* **EXERCISE GOAL**: Output all lines exactly.

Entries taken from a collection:
========

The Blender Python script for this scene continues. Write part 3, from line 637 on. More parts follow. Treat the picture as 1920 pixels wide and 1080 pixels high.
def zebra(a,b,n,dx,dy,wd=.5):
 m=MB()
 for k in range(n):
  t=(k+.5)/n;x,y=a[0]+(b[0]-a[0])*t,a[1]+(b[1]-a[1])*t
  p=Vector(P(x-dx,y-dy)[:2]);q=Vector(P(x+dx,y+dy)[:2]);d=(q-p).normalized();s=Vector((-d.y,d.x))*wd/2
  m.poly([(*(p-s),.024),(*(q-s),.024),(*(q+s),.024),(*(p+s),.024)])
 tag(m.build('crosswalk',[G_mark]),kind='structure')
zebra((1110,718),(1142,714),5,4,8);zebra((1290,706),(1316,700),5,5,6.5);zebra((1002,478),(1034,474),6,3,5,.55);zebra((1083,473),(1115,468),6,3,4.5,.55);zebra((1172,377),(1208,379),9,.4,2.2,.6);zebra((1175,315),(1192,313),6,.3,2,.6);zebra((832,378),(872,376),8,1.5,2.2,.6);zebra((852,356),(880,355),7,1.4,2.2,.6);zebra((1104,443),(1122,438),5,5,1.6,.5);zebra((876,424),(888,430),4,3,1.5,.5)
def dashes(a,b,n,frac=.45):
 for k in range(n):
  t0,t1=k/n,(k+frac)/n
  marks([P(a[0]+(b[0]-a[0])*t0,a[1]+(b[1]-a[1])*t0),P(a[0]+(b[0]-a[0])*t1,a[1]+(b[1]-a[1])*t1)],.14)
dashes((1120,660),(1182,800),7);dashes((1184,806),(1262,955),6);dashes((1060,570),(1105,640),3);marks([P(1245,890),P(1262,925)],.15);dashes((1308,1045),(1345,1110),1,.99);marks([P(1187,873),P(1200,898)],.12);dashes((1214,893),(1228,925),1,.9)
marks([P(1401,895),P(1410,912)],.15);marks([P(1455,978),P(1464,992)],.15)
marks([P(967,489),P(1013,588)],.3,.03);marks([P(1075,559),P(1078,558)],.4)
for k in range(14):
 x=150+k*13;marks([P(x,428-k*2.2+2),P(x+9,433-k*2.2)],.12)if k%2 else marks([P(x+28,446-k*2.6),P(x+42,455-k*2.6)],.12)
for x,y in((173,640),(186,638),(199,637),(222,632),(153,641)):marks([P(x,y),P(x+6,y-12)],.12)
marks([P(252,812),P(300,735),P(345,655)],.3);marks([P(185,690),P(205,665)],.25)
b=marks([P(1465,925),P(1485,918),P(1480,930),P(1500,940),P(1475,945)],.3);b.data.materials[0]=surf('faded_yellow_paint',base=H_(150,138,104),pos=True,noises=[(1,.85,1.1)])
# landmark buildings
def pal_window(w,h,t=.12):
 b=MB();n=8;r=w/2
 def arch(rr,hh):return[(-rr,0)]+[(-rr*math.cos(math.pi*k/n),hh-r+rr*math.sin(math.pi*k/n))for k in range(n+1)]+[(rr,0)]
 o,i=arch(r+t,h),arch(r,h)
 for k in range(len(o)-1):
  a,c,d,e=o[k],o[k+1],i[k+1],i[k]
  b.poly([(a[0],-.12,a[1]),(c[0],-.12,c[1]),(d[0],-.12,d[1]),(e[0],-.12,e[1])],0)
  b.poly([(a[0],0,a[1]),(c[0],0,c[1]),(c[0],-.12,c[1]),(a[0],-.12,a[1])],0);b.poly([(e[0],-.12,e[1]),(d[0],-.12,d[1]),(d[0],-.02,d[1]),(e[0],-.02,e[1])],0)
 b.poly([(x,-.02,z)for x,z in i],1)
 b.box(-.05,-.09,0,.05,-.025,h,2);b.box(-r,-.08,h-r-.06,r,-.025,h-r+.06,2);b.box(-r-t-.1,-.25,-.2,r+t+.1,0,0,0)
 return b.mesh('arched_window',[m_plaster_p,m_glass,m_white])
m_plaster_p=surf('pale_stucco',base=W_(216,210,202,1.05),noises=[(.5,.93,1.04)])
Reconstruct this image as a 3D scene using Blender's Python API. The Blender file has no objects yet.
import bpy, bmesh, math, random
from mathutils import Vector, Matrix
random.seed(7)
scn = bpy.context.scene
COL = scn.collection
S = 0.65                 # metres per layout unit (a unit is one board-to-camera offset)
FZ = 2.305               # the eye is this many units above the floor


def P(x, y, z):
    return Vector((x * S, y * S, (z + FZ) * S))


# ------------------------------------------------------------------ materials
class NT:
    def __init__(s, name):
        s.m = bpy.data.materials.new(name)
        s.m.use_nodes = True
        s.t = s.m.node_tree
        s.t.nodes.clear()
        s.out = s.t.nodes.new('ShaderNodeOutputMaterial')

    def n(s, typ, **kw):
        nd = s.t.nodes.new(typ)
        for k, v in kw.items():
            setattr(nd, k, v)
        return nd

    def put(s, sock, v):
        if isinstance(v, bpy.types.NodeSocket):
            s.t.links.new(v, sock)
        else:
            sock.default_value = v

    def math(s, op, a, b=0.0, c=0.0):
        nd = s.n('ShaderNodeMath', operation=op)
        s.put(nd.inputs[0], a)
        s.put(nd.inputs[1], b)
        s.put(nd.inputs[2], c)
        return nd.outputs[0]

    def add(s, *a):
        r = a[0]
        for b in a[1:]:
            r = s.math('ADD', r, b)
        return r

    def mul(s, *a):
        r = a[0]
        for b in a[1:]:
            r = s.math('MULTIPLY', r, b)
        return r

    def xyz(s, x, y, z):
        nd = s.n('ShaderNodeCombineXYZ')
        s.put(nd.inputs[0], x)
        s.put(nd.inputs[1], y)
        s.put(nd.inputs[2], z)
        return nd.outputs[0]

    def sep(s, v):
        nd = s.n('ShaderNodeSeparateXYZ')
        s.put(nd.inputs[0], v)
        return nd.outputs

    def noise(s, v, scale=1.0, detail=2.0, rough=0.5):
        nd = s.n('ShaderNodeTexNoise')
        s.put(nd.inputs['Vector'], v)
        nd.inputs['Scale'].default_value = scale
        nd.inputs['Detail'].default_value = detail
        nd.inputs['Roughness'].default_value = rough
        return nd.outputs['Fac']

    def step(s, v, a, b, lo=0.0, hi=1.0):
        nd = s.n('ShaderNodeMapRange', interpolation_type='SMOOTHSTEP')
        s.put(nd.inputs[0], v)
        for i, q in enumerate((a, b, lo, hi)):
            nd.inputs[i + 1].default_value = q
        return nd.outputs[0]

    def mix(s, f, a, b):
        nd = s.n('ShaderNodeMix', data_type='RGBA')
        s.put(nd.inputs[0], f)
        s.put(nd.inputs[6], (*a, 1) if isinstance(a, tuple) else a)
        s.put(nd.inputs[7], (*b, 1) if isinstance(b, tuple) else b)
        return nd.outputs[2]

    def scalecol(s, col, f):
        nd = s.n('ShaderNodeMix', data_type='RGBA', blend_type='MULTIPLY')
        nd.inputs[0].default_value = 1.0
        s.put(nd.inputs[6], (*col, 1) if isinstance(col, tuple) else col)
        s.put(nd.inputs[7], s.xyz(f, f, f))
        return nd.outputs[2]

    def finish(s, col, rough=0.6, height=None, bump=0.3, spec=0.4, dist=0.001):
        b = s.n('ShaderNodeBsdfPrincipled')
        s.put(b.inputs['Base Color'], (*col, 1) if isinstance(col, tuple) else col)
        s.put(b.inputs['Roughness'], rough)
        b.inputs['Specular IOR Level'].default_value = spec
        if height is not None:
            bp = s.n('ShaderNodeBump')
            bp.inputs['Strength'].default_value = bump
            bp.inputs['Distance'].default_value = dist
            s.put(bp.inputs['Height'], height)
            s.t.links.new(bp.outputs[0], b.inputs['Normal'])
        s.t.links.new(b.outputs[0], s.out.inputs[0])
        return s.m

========

* **WRITTEN RESPONSE**:
The Blender Python script for this scene continues. Write part 3, from line 637 on. More parts follow. Treat the picture as 1920 pixels wide and 1080 pixels high.
def zebra(a,b,n,dx,dy,wd=.5):
 m=MB()
 for k in range(n):
  t=(k+.5)/n;x,y=a[0]+(b[0]-a[0])*t,a[1]+(b[1]-a[1])*t
  p=Vector(P(x-dx,y-dy)[:2]);q=Vector(P(x+dx,y+dy)[:2]);d=(q-p).normalized();s=Vector((-d.y,d.x))*wd/2
  m.poly([(*(p-s),.024),(*(q-s),.024),(*(q+s),.024),(*(p+s),.024)])
 tag(m.build('crosswalk',[G_mark]),kind='structure')
zebra((1110,718),(1142,714),5,4,8);zebra((1290,706),(1316,700),5,5,6.5);zebra((1002,478),(1034,474),6,3,5,.55);zebra((1083,473),(1115,468),6,3,4.5,.55);zebra((1172,377),(1208,379),9,.4,2.2,.6);zebra((1175,315),(1192,313),6,.3,2,.6);zebra((832,378),(872,376),8,1.5,2.2,.6);zebra((852,356),(880,355),7,1.4,2.2,.6);zebra((1104,443),(1122,438),5,5,1.6,.5);zebra((876,424),(888,430),4,3,1.5,.5)
def dashes(a,b,n,frac=.45):
 for k in range(n):
  t0,t1=k/n,(k+frac)/n
  marks([P(a[0]+(b[0]-a[0])*t0,a[1]+(b[1]-a[1])*t0),P(a[0]+(b[0]-a[0])*t1,a[1]+(b[1]-a[1])*t1)],.14)
dashes((1120,660),(1182,800),7);dashes((1184,806),(1262,955),6);dashes((1060,570),(1105,640),3);marks([P(1245,890),P(1262,925)],.15);dashes((1308,1045),(1345,1110),1,.99);marks([P(1187,873),P(1200,898)],.12);dashes((1214,893),(1228,925),1,.9)
marks([P(1401,895),P(1410,912)],.15);marks([P(1455,978),P(1464,992)],.15)
marks([P(967,489),P(1013,588)],.3,.03);marks([P(1075,559),P(1078,558)],.4)
for k in range(14):
 x=150+k*13;marks([P(x,428-k*2.2+2),P(x+9,433-k*2.2)],.12)if k%2 else marks([P(x+28,446-k*2.6),P(x+42,455-k*2.6)],.12)
for x,y in((173,640),(186,638),(199,637),(222,632),(153,641)):marks([P(x,y),P(x+6,y-12)],.12)
marks([P(252,812),P(300,735),P(345,655)],.3);marks([P(185,690),P(205,665)],.25)
b=marks([P(1465,925),P(1485,918),P(1480,930),P(1500,940),P(1475,945)],.3);b.data.materials[0]=surf('faded_yellow_paint',base=H_(150,138,104),pos=True,noises=[(1,.85,1.1)])
# landmark buildings
def pal_window(w,h,t=.12):
 b=MB();n=8;r=w/2
 def arch(rr,hh):return[(-rr,0)]+[(-rr*math.cos(math.pi*k/n),hh-r+rr*math.sin(math.pi*k/n))for k in range(n+1)]+[(rr,0)]
 o,i=arch(r+t,h),arch(r,h)
 for k in range(len(o)-1):
  a,c,d,e=o[k],o[k+1],i[k+1],i[k]
  b.poly([(a[0],-.12,a[1]),(c[0],-.12,c[1]),(d[0],-.12,d[1]),(e[0],-.12,e[1])],0)
  b.poly([(a[0],0,a[1]),(c[0],0,c[1]),(c[0],-.12,c[1]),(a[0],-.12,a[1])],0);b.poly([(e[0],-.12,e[1]),(d[0],-.12,d[1]),(d[0],-.02,d[1]),(e[0],-.02,e[1])],0)
 b.poly([(x,-.02,z)for x,z in i],1)
 b.box(-.05,-.09,0,.05,-.025,h,2);b.box(-r,-.08,h-r-.06,r,-.025,h-r+.06,2);b.box(-r-t-.1,-.25,-.2,r+t+.1,0,0,0)
 return b.mesh('arched_window',[m_plaster_p,m_glass,m_white])
m_plaster_p=surf('pale_stucco',base=W_(216,210,202,1.05),noises=[(.5,.93,1.04)])
Reconstruct this image as a 3D scene using Blender's Python API. The Blender file has no objects yet.
import bpy, bmesh, math, random
from mathutils import Vector, Matrix
random.seed(7)
scn = bpy.context.scene
COL = scn.collection
S = 0.65                 # metres per layout unit (a unit is one board-to-camera offset)
FZ = 2.305               # the eye is this many units above the floor


def P(x, y, z):
    return Vector((x * S, y * S, (z + FZ) * S))


# ------------------------------------------------------------------ materials
class NT:
    def __init__(s, name):
        s.m = bpy.data.materials.new(name)
        s.m.use_nodes = True
        s.t = s.m.node_tree
        s.t.nodes.clear()
        s.out = s.t.nodes.new('ShaderNodeOutputMaterial')

    def n(s, typ, **kw):
        nd = s.t.nodes.new(typ)
        for k, v in kw.items():
            setattr(nd, k, v)
        return nd

    def put(s, sock, v):
        if isinstance(v, bpy.types.NodeSocket):
            s.t.links.new(v, sock)
        else:
            sock.default_value = v

    def math(s, op, a, b=0.0, c=0.0):
        nd = s.n('ShaderNodeMath', operation=op)
        s.put(nd.inputs[0], a)
        s.put(nd.inputs[1], b)
        s.put(nd.inputs[2], c)
        return nd.outputs[0]

    def add(s, *a):
        r = a[0]
        for b in a[1:]:
            r = s.math('ADD', r, b)
        return r

    def mul(s, *a):
        r = a[0]
        for b in a[1:]:
            r = s.math('MULTIPLY', r, b)
        return r

    def xyz(s, x, y, z):
        nd = s.n('ShaderNodeCombineXYZ')
        s.put(nd.inputs[0], x)
        s.put(nd.inputs[1], y)
        s.put(nd.inputs[2], z)
        return nd.outputs[0]

    def sep(s, v):
        nd = s.n('ShaderNodeSeparateXYZ')
        s.put(nd.inputs[0], v)
        return nd.outputs

    def noise(s, v, scale=1.0, detail=2.0, rough=0.5):
        nd = s.n('ShaderNodeTexNoise')
        s.put(nd.inputs['Vector'], v)
        nd.inputs['Scale'].default_value = scale
        nd.inputs['Detail'].default_value = detail
        nd.inputs['Roughness'].default_value = rough
        return nd.outputs['Fac']

    def step(s, v, a, b, lo=0.0, hi=1.0):
        nd = s.n('ShaderNodeMapRange', interpolation_type='SMOOTHSTEP')
        s.put(nd.inputs[0], v)
        for i, q in enumerate((a, b, lo, hi)):
            nd.inputs[i + 1].default_value = q
        return nd.outputs[0]

    def mix(s, f, a, b):
        nd = s.n('ShaderNodeMix', data_type='RGBA')
        s.put(nd.inputs[0], f)
        s.put(nd.inputs[6], (*a, 1) if isinstance(a, tuple) else a)
        s.put(nd.inputs[7], (*b, 1) if isinstance(b, tuple) else b)
        return nd.outputs[2]

    def scalecol(s, col, f):
        nd = s.n('ShaderNodeMix', data_type='RGBA', blend_type='MULTIPLY')
        nd.inputs[0].default_value = 1.0
        s.put(nd.inputs[6], (*col, 1) if isinstance(col, tuple) else col)
        s.put(nd.inputs[7], s.xyz(f, f, f))
        return nd.outputs[2]

    def finish(s, col, rough=0.6, height=None, bump=0.3, spec=0.4, dist=0.001):
        b = s.n('ShaderNodeBsdfPrincipled')
        s.put(b.inputs['Base Color'], (*col, 1) if isinstance(col, tuple) else col)
        s.put(b.inputs['Roughness'], rough)
        b.inputs['Specular IOR Level'].default_value = spec
        if height is not None:
            bp = s.n('ShaderNodeBump')
            bp.inputs['Strength'].default_value = bump
            bp.inputs['Distance'].default_value = dist
            s.put(bp.inputs['Height'], height)
            s.t.links.new(bp.outputs[0], b.inputs['Normal'])
        s.t.links.new(b.outputs[0], s.out.inputs[0])
        return s.m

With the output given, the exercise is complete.